NHKの大河ドラマ「光る君へ」で主人公のライバルとして注目されている才女・清少納言。
前編では、「平安のSNS」「平安のインスタ」などとも称される清少納言の代表作『枕草子』から、キラキラ宮廷女子的な美しい文章から、裏アカ的毒舌な文章をご紹介しました。
平安時代のインスタ!?清少納言の『枕草子』は共感する毒舌と炎上しそうな悪口が面白い(前編)【光る君へ】
後編では、さらに清少納言にとって「取り柄のないもの」「見苦しいもの」「イライラするもの」など、辛辣な毒舌(でも、共感してしまう)をご紹介しましょう。
「取り柄のないもの」「見苦しいもの」
前編でご紹介した「ありがたきもの」(めったにないもの)という中で「めったにないもの。舅に褒められる婿と、姑によく思われる嫁」と、「まあ、めったにないわよねww」的な辛口文章よりもさらに痛烈な悪口もあります。
「取り柄のないもの」「見苦しいもの」
第百三十四段「取りどころなきもの」(取り柄もないもの)という文では、
(原文)
取りどころなきもの。容貌憎さげに、心悪しき人。
(意訳)
「取り柄もないもの。憎らしい容貌をしていて、心や性格の悪い人」
という悪口を書いているのですが、その後に「枕草子」が一目に触れるなんて思わなかったので不快なことを思いつくまま書いたのだ…と付け加えています。
さらに、第百四段「見苦しいもの」という文では、
(原文)
見苦しきもの……夏、昼寝して起きたるは、よき人こそ、いますこしをかしかなれ。

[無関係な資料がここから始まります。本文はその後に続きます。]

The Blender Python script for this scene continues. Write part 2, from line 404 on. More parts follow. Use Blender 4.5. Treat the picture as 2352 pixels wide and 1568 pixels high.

えせ容貌は、つやめき、寝腫れて、ようせずば、頬ゆがみもしぬべし。
(意訳)
見苦しいものとして、夏の昼寝は高貴な人ならいいけれど、ブサイクな人の場合は脂ぎってむくんで歪んでいるようにみえる
ブサイク同士が昼寝して目覚めてお互いに顔を見てしまったら、生きていく意味もわからなくなると、ひどい悪口が続いています。
一説によると、清少納言は自身の要望にコンプレックスがあったため、非常に美意識が高かく「ブサイク」「美しくないもの」をかなり痛烈に非難したと伝わっています。